Sometimes things have to take a drastic turn in order to find out what
is right. You have decided to take that drastic step, and it's the
right thing.
I know it's hard to deal with and removing you and your son from the
situation is the first correct thing you did or are about to do. You
need to keep him safe and get both of you out of the situation.
As hard as this will be to hear, it's extremely difficult for anyone
to change. She may do what needs to be done at first, but slowly
she'll creep back to her normal way. That is unless she is convicted
to making the changes permanent. With most people, it's too hard to do.

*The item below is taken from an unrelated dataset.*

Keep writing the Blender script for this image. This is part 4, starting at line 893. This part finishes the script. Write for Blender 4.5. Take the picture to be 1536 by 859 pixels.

My older sister has left her husband a couple times now and he says
he'll be better, but he returns to his old ways soon after she
returns. Now he's using the kids (adults) as a way of trying to make
her feel guilty about leaving. Next time she thinks of leaving I'm
gonna have to ask her what she thinks is the best for her and her
mental health.
This is the same advice I am going to give you. What is the best for
you and your son? Do you want to return to the same situation and be
made to feel as bad as you do now? If you do return, make sure she
understands that if things goes back to the way they were before you
left, you will leave and never return. A permanent change will be
necessary.
--- In suicide4@yahoogroups.com, "Tim" <doti0202@...> wrote:
>
> I have hit rock bottom. I can't take anymore of the drama that happens
> here at home. Rather than take the "easy" way out (or hard way...), I
> am packing up my son and moving back to mom and dad's. It will be up
> to my wife to make the decision if and when we can come home.